The request: Retype, exactly as they stand, the lines from the start of the data to the line that contains "0.005, 8), 'black_plastic', tv)", both ends included. Leave the pictures out.

Information supplied:
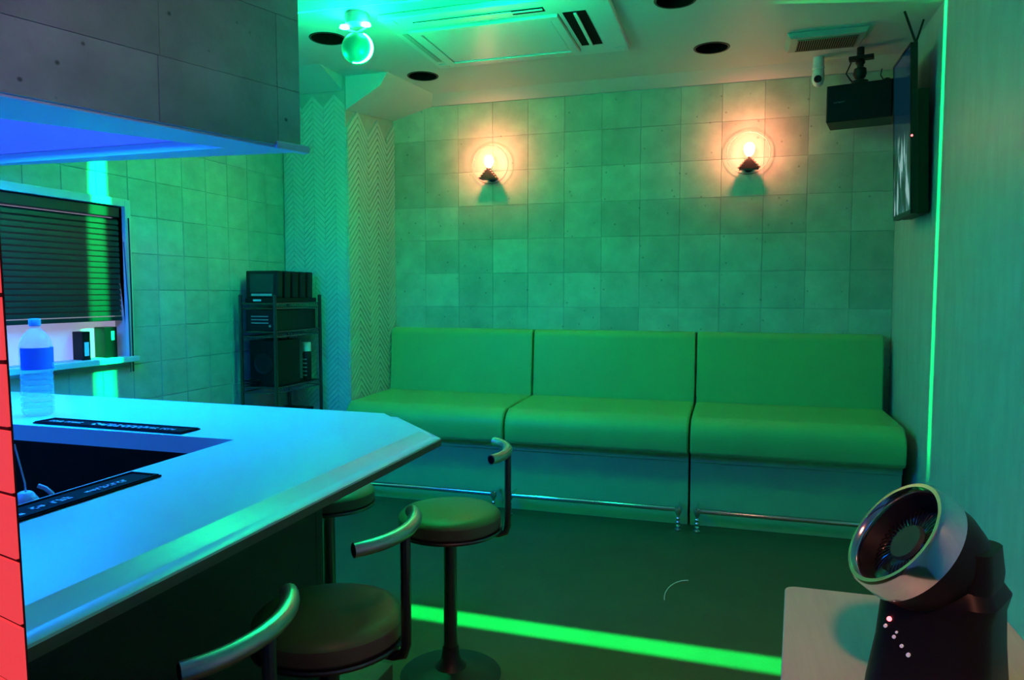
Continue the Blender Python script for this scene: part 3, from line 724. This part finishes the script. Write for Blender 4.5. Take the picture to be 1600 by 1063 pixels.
obj('antenna', MB().tube([(0.02, 0.01, 0.835), (0.0, 0.01, 0.90), (-0.03, 0.01, 0.995)], 0.006, 8), 'black_plastic', tv)
obj('antenna', MB().tube([(0.02, 0.012, 0.835), (0.035, 0.012, 0.88), (0.055, 0.012, 0.945)], 0.005, 8), 'black_plastic', tv)

# ------------------------------------------------------------------ rack with karaoke gear
RX0, RX1, RY0, RY1 = -2.84, -2.60, 3.70, 4.19
rk = thing('wire_rack', 'black and chrome wire shelving rack in the corner behind the counter', 'rack')
for x in (RX0, RX1):
    for y in (RY0, RY1):
        obj('post', MB().lathe([(0, 0), (0.014, 0), (0.014, 0.02), (0.011, 0.022), (0.011, 1.33), (0.013, 1.335), (0, 1.34)], 12, Matrix.Translation((x, y, 0))), 'dark_steel', rk)
def wire_shelf(z):
    mb = MB()
    for zz_ in (z, z - 0.03):
        for p0, p1 in (((RX0, RY0), (RX1, RY0)), ((RX1, RY0), (RX1, RY1)), ((RX1, RY1), (RX0, RY1)), ((RX0, RY1), (RX0, RY0))):
            mb.cyl((*p0, zz_), (*p1, zz_), 0.0045, 6)
    n = 22
    for i in range(1, n):
        y = RY0 + (RY1 - RY0) * i / n; mb.cyl((RX0, y, z), (RX1, y, z), 0.002, 5)
    for i in range(0, 20):
        y = RY0 + (RY1 - RY0) * i / 20; mb.tube([(RX1, y, z), (RX1, y + (RY1 - RY0) / 40, z - 0.03), (RX1, y + (RY1 - RY0) / 20, z)], 0.0015, 4)
    obj('wire_shelf', mb, 'dark_steel', rk)
for z in (0.18, 0.775, 1.115, 1.285): wire_shelf(z)
# charging cradle with a row of song tablets
cr_ = thing('charging_cradle', 'low black charging cradle on the top shelf of the rack', 'charger', (0, 0, 1.290))
obj('cradle', MB().box(RX0 + 0.01, RX1 - 0.005, RY0 + 0.03, RY1 - 0.03, 0, 0.028), 'black_plastic', cr_, 0.004)
obj('front_light', MB().box(RX0 + 0.07, RX0 + 0.125, RY0 + 0.027, RY0 + 0.0302, 0.008, 0.02), 'white_plastic', cr_)
tl = ['front song tablet of the row on the rack, dark screen facing out', 'second song tablet in the row of five on the rack',
      'third song tablet, middle of the row of five on the rack', 'fourth song tablet in the row of five on the rack', 'rearmost song tablet of the five, nearest the herringbone wall']
t0 = None
for i in range(5):
    if t0 is None:
        t0 = thing('song_tablet', tl[0], 'tablet', (0, 0, 0), 0, 'song tablets on the rack')
        obj('casing', MB().box(RX0 + 0.005, RX1 - 0.010, 0, 0.052, 0, 0.165), 'black_satin', t0, 0.006)
        obj('screen', MB().box(RX0 + 0.035, RX1 - 0.040, -0.0012, 0.0008, 0.035, 0.145), 'tablet_screen', t0)
        obj('button_strip', MB().box(RX0 + 0.045, RX1 - 0.050, -0.0016, 0.0008, 0.012, 0.026), 'grey_plastic', t0)
        t = t0
    else:
        t = copy_tree(t0)
    t.location = (0, RY0 + 0.045 + i * 0.082, 1.3185); t.rotation_euler = (radians(-2), 0, 0); t['label'] = tl[i]
am = thing('karaoke_amplifier', 'black amplifier box on the second shelf of the rack', 'amplifier', (0, 0, 1.120))
obj('case', MB().box(RX0 + 0.02, RX1 - 0.02, RY0 + 0.02, RY1 - 0.02, 0, 0.125), 'black_satin', am, 0.003)
for k in range(3): obj('front_slot', MB().box(RX0 + 0.06, RX1 - 0.06, RY0 + 0.0175, RY0 + 0.0202, 0.045 + k * 0.02, 0.050 + k * 0.02), 'grey_plastic', am)
obj('volume_knob', MB().lathe([(0, 0), (0.009, 0), (0.008, 0.008), (0, 0.009)], 14, Matrix.Translation((RX1 - 0.045, RY0 + 0.0198, 0.03)) @ Matrix.Rotation(radians(90), 4, 'X')), 'satin_steel', am)
s2 = thing('subwoofer', 'tall black speaker box on the lower shelf of the rack', 'speaker', (0, 0, 0.780))
obj('cabinet', MB().box(RX0 + 0.02, RX1 - 0.03, RY0 + 0.05, RY0 + 0.30, 0, 0.28), 'black_plastic', s2, 0.004)
obj('cone', MB().lathe([(0.07, 0), (0.068, 0.004), (0.03, -0.006), (0, 0.0)], 24, Matrix.Translation(((RX0 + RX1) / 2, RY0 + 0.049, 0.14)) @ Matrix.Rotation(radians(90), 4, 'X')), 'black_satin', s2)
sc = thing('spray_can', 'dark spray can with a white cap on the lower shelf of the rack', 'can', (RX1 - 0.055, RY1 - 0.075, 0.779))
obj('can_body', MB().lathe([(0, 0), (0.026, 0), (0.028, 0.004), (0.028, 0.175), (0.022, 0.188), (0, 0.19)], 22), 'black_satin', sc)
obj('cap', MB().lathe([(0.024, 0.188), (0.029, 0.19), (0.028, 0.245), (0.022, 0.25), (0, 0.25)], 22), 'white_plastic', sc)
lb_ = MB()
for k in range(5): lb_.lathe([(0.0285, 0.03 + k * 0.026), (0.0285, 0.038 + k * 0.026)], 10, Matrix.Rotation(radians(-130), 4, 'Z'), ang=radians(70))
obj('label_print', lb_, 'grey_plastic', sc)
mbx = thing('microphone_receiver', 'flat black receiver box low on the rack just above the counter line', 'receiver', (0, 0, 0.185))
obj('case', MB().box(RX0 + 0.02, RX1 - 0.02, RY0 + 0.02, RY1 - 0.06, 0, 0.42), 'black_plastic', mbx, 0.004)
obj('front_dial', MB().lathe([(0, 0), (0.012, 0), (0.011, 0.01), (0, 0.011)], 14, Matrix.Translation((RX0 + 0.06, RY0 + 0.02, 0.37)) @ Matrix.Rotation(radians(90), 4, 'X')), 'satin_steel', mbx)
tag(obj('coiled_cable', MB().tube([(RX0 + 0.03 + 0.05 * cos(i * 0.6) + 0.004 * i * 0.3, RY0 + 0.024 + 0.014 * sin(i * 0.6), 0.786 + 0.0016 * i) for i in range(26)], 0.004, 6), 'black_plastic'),
    'black coiled cable at the front of the lower rack shelf', 'cable')

# ------------------------------------------------------------------ side table and fan
TZ = 0.60
tb = thing('side_table', 'small pale wooden side table at the lower right under the fan', 'table', (0, 0, 0))
tx0, tx1, ty0, ty1 = 0.105, 0.62, 1.05, 1.935; rr = 0.03
pt = []
for cx, cy, a0 in ((tx1 - rr, ty1 - rr, 0), (tx0 + 0.038 + rr, ty1 - rr, 90), (tx0 - 0.03 + rr, ty0 + rr, 180), (tx1 - rr, ty0 + rr, 270)):
    for i in range(7):
        a = radians(a0 + 15 * i); pt.append((cx + rr * cos(a), cy + rr * sin(a)))
mb = MB(); mb.prism(pt, TZ - 0.028, TZ); obj('table_top', mb, 'table_wood', tb, 0.004)
for x, y in ((tx0 + 0.09, ty1 - 0.08), (tx1 - 0.07, ty1 - 0.08), (tx0 + 0.05, ty0 + 0.08), (tx1 - 0.07, ty0 + 0.08)):
    obj('leg', MB().tube([(x, y, 0), (x, y, TZ - 0.029)], [0.014, 0.019], 12), 'table_wood', tb)

fn = thing('circulator_fan', 'black tilted circulator fan with a shiny chrome front ring', 'fan', (0.385, 1.50, TZ))
FR = radians(-30)
base = [(-0.085, -0.085), (0.085, -0.085), (0.09, 0.085), (-0.09, 0.085)]
def rrect(hx_, hy_, r_, z, sx=0, n=4):
    out = []
    for cx, cy, a0 in ((hx_ - r_, hy_ - r_, 0), (-hx_ + r_, hy_ - r_, 90), (-hx_ + r_, -hy_ + r_, 180), (hx_ - r_, -hy_ + r_, 270)):
        for i in range(n + 1):
            a = radians(a0 + 90 * i / n); out.append((cx + r_ * cos(a) + sx, cy + r_ * sin(a), z))
    return out
def loft(secs):
    mb = MB(); n_ = len(secs[0]); vs = [v for s_ in secs for v in s_]; fs = [tuple(range(n_))[::-1], tuple((len(secs) - 1) * n_ + i for i in range(n_))]
    for j in range(len(secs) - 1):
        for i in range(n_): fs.append((j * n_ + i, j * n_ + (i + 1) % n_, (j + 1) * n_ + (i + 1) % n_, (j + 1) * n_ + i))
    return mb.add(vs, fs)
obj('pedestal', loft([rrect(0.106, 0.096, 0.04, 0.0), rrect(0.105, 0.095, 0.04, 0.015), rrect(0.096, 0.088, 0.04, 0.10, 0.004), rrect(0.092, 0.085, 0.04, 0.17, 0.006), rrect(0.105, 0.085, 0.04, 0.20, 0.0), rrect(0.09, 0.07, 0.035, 0.225, 0.0)]), 'black_plastic', fn).rotation_euler = (0, 0, FR)
# head frame: local z = direction the fan blows (towards upper left of the picture and a little to the camera)
cr0 = Vector((cos(radians(16.9)), sin(radians(16.9)), 0)); cu0 = Vector((0, 0, 1)); cb0 = cu0.cross(cr0) * -1   # camera right, up, back
cb0 = Vector((sin(radians(16.9)), -cos(radians(16.9)), 0))
vb_ = -(Vector((0.385 - 0.045, 1.495, TZ + 0.262 - 1.35))).normalized(); vr_ = Vector((0, 0, 1)).cross(vb_).normalized(); vu_ = vb_.cross(vr_)
nd = (vb_ * 0.52 - vr_ * 0.71 + vu_ * 0.46).normalized()
zx = nd.cross(Vector((0, 0, 1))).normalized(); zy = zx.cross(nd)
HM = Matrix((( -zx.x, zy.x, nd.x, 0), (-zx.y, zy.y, nd.y, 0), (-zx.z, zy.z, nd.z, 0), (0, 0, 0, 1)))
HM = Matrix.Translation((-0.058, -0.005, 0.278)) @ HM
hr = 0.109
obj('chrome_ring', MB().lathe([(hr - 0.012, 0.030), (hr - 0.006, 0.036), (hr + 0.001, 0.036), (hr + 0.006, 0.028), (hr + 0.007, -0.016), (hr + 0.004, -0.018), (hr - 0.012, -0.012), (hr - 0.014, 0.022), (hr - 0.012, 0.030)], 64, HM), 'chrome', fn, label='shiny chrome front ring')
obj('shroud', MB().lathe([(hr - 0.013, 0.020), (hr - 0.03, -0.02), (hr - 0.045, -0.06), (hr - 0.05, -0.075), (0, -0.075)], 48, HM, cap=False), 'black_plastic', fn)
obj('rear_shell', MB().lathe([(hr + 0.0035, -0.017), (hr + 0.002, -0.05), (hr - 0.008, -0.085), (hr - 0.03, -0.115), (hr - 0.06, -0.132), (0, -0.138)], 48, HM), 'black_plastic', fn)
obj('hub', MB().lathe([(0.040, -0.02), (0.040, 0.0), (0.035, 0.006), (0.0, 0.009)], 32, HM), 'fan_hub', fn)
for k in range(7):
    bm_ = MB(); a0 = 2 * pi * k / 7; vs = []
    for j in range(5):
        r_ = 0.038 + j * 0.0095
        for q, (da, dz) in enumerate(((-0.30, -0.035), (0.30, -0.050))):
            a = a0 + da + j * 0.08; vs.append(HM @ Vector((r_ * cos(a), r_ * sin(a), dz)))
    bm_.add(vs, [(2 * j, 2 * j + 1, 2 * j + 3, 2 * j + 2) for j in range(4)])
    obj('blade', bm_, 'black_plastic', fn)
for k in range(44):
    a = 2 * pi * k / 44; p_ = []
    for j in range(5):
        r_ = 0.040 + j * 0.0155; aa = a + j * 0.05; p_.append(HM @ Vector((r_ * cos(aa), r_ * sin(aa), -0.001 - 0.002 * j + 0.004 * sin(j))))
    obj('grille_rib', MB().tube(p_, 0.0011, 4), 'black_gloss', fn)
# handle fin at the back top
hf = MB(); hf.tube([HM @ Vector((-0.045, hr - 0.022, -0.018)), HM @ Vector((-0.055, hr - 0.014, -0.05)), HM @ Vector((-0.058, hr - 0.016, -0.085)), HM @ Vector((-0.05, hr - 0.035, -0.105))], [0.016, 0.021, 0.018, 0.008], 10)
obj('handle', hf, 'black_plastic', fn)
# yoke joining head and pedestal
obj('yoke', loft([rrect(0.092, 0.07, 0.035, 0.20), rrect(0.085, 0.07, 0.035, 0.24, 0.01), rrect(0.06, 0.06, 0.03, 0.29, 0.03)]), 'black_plastic', fn).rotation_euler = (0, 0, FR)
ctl = [(-0.060, 0.170, 'red_led', 0.0042), (-0.066, 0.155, 'white_led', 0.003), (-0.046, 0.150, 'white_led', 0.0022), (-0.050, 0.140, 'white_led', 0.003), (-0.036, 0.128, 'white_led', 0.003), (-0.024, 0.116, 'white_led', 0.0035)]
for x, z, m_, r_ in ctl:
    y = -0.0855 - (0.17 - z) * 0.10
    obj('control_light', MB().lathe([(0, -0.004), (r_, -0.004), (r_, 0.003), (0, 0.0035)], 10, Matrix.Rotation(FR, 4, 'Z') @ Matrix.Translation((x + 0.003, y, z - 0.026)) @ Matrix.Rotation(radians(90), 4, 'X')), m_, fn)

# ------------------------------------------------------------------ red backlit screen at the left edge
rs = thing('ribbed_screen', 'red backlit ribbed screen panel cutting the left edge of the picture', 'screen', (-0.317, 0.273, 0), rot=(0, 0.045, math.atan2(0.30, -0.954)))
obj('backing', MB().box(0.0025, 0.22, -0.0030, -0.0006, 0.0, 1.95), 'red_frame', rs, 0.002)
rsme = MB().box(0.0, 0.22, -0.0005, 0.0012, 0.0, 0.0338).mesh('rib', 'red_backlit')
for k in range(53):
    o = obj('rib', rsme, None, rs, loc=(0, 0, 0.012 + k * 0.0362))

# curved highlight on the floor, put in as a thin pale tube
tag(obj('floor_highlight_arc', MB().tube([(-0.20 + 0.10 * cos(a) + 0.04, 3.20 + 0.20 * sin(a), 0.003) for a in [radians(95 + 10 * i) for i in range(11)]], 0.0022, 6), 'white_plastic'),
    'thin pale arc standing in for a highlight on the dark floor in front of the sofa', 'highlight')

Solution:
Continue the Blender Python script for this scene: part 3, from line 724. This part finishes the script. Write for Blender 4.5. Take the picture to be 1600 by 1063 pixels.
obj('antenna', MB().tube([(0.02, 0.01, 0.835), (0.0, 0.01, 0.90), (-0.03, 0.01, 0.995)], 0.006, 8), 'black_plastic', tv)
obj('antenna', MB().tube([(0.02, 0.012, 0.835), (0.035, 0.012, 0.88), (0.055, 0.012, 0.945)], 0.005, 8), 'black_plastic', tv)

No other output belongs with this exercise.